Exercise goal:
Gather all lines in the data that hold the string "picture".

Information shown:
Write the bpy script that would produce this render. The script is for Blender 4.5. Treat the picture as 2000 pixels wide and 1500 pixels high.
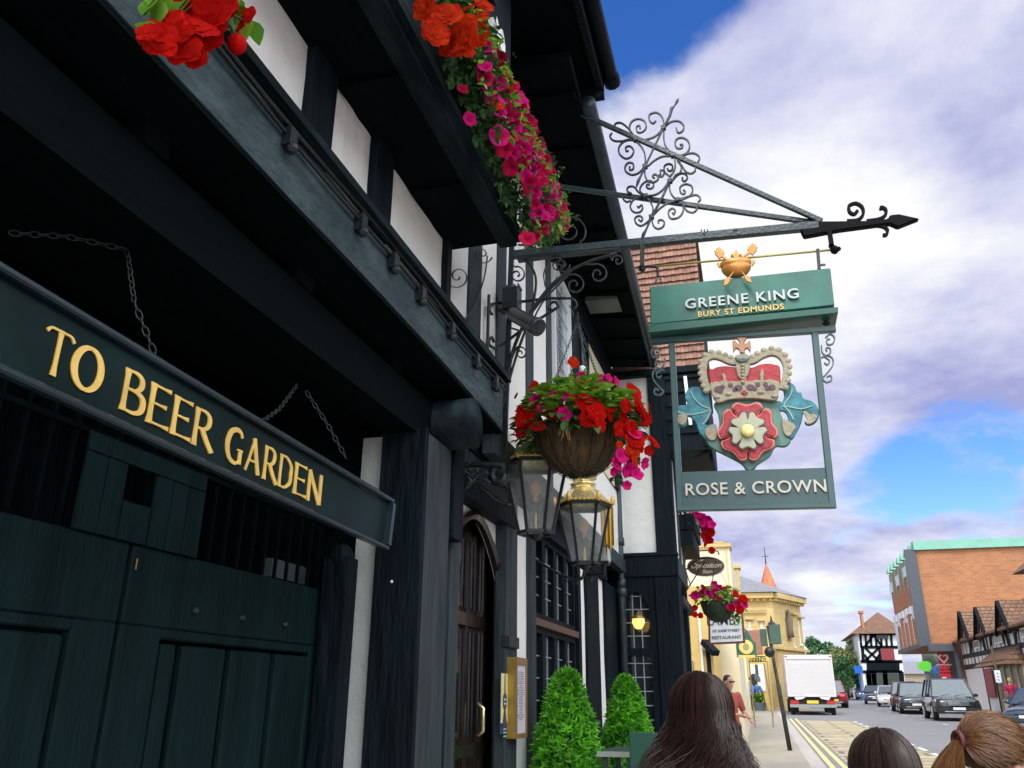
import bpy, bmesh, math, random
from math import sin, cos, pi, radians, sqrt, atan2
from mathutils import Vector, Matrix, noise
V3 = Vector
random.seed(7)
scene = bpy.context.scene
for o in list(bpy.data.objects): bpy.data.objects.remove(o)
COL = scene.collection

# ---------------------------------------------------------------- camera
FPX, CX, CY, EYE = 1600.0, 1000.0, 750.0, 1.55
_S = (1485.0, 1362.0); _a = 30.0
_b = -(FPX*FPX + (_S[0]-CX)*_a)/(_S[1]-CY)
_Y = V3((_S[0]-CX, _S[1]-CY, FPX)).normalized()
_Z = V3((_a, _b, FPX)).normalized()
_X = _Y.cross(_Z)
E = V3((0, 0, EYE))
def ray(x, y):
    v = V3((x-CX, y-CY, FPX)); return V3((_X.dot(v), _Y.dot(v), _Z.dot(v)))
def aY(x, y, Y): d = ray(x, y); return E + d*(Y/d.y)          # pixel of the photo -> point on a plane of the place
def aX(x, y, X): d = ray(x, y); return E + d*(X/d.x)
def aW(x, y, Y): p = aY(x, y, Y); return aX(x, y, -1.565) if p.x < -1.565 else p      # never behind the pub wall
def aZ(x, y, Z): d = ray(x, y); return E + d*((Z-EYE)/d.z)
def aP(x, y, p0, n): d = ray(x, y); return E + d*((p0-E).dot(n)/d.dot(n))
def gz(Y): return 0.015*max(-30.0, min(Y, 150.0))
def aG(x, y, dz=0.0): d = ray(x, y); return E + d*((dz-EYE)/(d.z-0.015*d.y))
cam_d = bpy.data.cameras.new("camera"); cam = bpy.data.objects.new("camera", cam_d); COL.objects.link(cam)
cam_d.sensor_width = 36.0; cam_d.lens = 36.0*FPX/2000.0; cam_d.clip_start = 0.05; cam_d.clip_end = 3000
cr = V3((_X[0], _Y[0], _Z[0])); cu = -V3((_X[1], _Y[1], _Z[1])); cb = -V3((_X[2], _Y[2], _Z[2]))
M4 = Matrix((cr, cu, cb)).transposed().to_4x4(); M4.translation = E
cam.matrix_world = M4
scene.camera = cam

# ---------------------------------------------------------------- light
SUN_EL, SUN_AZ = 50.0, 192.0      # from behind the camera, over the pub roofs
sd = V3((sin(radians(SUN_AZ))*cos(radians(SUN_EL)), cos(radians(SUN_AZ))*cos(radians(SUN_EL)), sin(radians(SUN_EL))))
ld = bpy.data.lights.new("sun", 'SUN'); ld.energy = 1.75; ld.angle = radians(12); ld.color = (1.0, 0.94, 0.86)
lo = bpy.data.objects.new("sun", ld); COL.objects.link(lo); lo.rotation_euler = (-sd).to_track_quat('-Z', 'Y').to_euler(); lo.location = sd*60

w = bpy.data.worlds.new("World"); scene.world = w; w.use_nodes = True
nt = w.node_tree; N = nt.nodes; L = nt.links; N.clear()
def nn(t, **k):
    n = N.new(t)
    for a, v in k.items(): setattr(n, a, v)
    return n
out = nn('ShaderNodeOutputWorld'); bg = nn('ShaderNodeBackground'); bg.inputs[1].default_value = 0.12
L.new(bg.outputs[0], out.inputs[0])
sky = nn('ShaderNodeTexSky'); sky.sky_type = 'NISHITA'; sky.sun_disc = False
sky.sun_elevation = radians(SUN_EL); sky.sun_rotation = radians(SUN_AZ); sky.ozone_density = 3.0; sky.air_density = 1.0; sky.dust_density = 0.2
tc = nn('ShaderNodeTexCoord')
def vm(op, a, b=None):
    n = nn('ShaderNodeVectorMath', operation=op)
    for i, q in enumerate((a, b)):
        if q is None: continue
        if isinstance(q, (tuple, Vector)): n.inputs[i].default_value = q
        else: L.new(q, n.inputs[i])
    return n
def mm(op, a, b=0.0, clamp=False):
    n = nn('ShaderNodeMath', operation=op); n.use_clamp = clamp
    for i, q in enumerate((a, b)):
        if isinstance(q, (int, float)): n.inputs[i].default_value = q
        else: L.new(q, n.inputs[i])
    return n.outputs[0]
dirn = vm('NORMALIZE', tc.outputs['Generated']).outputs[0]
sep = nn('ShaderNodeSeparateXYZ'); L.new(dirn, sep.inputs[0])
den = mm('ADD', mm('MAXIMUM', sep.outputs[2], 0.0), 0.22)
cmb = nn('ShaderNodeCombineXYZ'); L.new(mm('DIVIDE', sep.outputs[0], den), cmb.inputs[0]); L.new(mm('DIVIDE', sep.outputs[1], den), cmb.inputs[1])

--

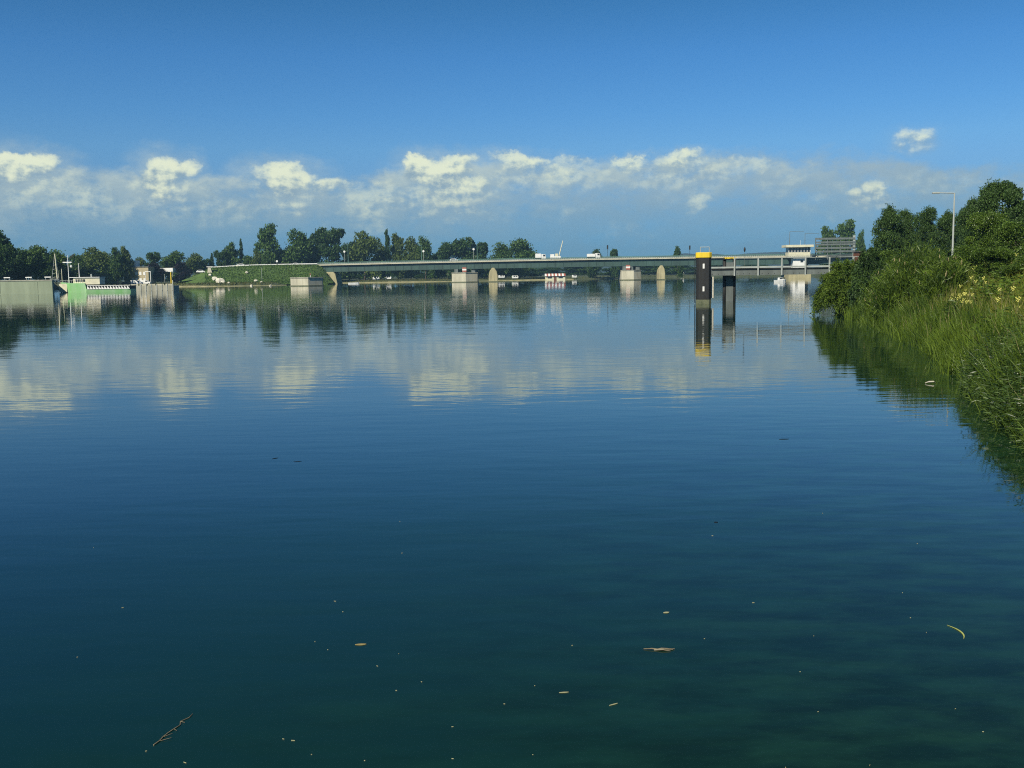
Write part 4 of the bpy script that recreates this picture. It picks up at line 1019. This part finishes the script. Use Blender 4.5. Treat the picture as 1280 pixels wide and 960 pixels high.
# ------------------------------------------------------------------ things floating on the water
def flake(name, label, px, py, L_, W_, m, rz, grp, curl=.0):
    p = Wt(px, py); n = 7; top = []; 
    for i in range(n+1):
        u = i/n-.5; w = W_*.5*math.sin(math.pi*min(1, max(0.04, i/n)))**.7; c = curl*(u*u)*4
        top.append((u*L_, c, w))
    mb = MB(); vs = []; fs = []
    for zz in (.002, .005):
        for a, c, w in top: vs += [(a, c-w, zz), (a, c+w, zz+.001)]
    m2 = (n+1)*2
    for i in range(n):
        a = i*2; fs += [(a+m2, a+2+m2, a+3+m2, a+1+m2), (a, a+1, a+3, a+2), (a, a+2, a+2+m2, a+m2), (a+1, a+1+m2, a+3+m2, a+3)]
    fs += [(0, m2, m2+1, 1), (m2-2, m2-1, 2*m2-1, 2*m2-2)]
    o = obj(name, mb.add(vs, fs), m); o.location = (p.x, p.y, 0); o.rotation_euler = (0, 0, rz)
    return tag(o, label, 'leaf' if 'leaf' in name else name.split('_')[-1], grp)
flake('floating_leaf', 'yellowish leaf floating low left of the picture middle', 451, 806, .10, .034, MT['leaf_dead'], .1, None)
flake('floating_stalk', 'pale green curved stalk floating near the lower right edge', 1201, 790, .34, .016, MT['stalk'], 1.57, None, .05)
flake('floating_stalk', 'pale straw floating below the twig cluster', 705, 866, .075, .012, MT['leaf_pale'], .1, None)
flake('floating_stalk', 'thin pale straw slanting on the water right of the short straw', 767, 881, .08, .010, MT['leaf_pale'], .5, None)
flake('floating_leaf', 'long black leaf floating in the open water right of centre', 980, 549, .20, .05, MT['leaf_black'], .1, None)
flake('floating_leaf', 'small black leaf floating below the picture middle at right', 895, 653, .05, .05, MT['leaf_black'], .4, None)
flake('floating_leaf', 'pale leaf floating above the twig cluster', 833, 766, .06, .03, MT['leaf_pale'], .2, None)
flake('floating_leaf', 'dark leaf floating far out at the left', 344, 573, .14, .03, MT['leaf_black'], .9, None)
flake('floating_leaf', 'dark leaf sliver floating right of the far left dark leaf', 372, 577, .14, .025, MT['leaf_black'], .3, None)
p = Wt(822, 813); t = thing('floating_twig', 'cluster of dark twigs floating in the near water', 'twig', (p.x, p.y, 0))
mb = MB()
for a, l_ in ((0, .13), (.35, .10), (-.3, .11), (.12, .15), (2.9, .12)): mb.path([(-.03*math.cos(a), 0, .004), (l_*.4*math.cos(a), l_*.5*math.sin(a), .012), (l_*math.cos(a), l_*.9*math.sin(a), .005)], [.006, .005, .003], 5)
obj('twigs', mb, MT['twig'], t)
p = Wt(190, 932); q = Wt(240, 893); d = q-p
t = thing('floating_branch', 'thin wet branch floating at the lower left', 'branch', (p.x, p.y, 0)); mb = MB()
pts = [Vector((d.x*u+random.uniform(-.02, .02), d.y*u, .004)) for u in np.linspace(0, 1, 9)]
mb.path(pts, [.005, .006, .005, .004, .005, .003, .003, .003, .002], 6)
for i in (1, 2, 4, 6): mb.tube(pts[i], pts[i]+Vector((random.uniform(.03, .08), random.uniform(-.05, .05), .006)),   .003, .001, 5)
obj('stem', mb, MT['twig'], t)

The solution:
Write the bpy script that would produce this render. The script is for Blender 4.5. Treat the picture as 2000 pixels wide and 1500 pixels high.
Write part 4 of the bpy script that recreates this picture. It picks up at line 1019. This part finishes the script. Use Blender 4.5. Treat the picture as 1280 pixels wide and 960 pixels high.
flake('floating_leaf', 'yellowish leaf floating low left of the picture middle', 451, 806, .10, .034, MT['leaf_dead'], .1, None)
flake('floating_leaf', 'small black leaf floating below the picture middle at right', 895, 653, .05, .05, MT['leaf_black'], .4, None)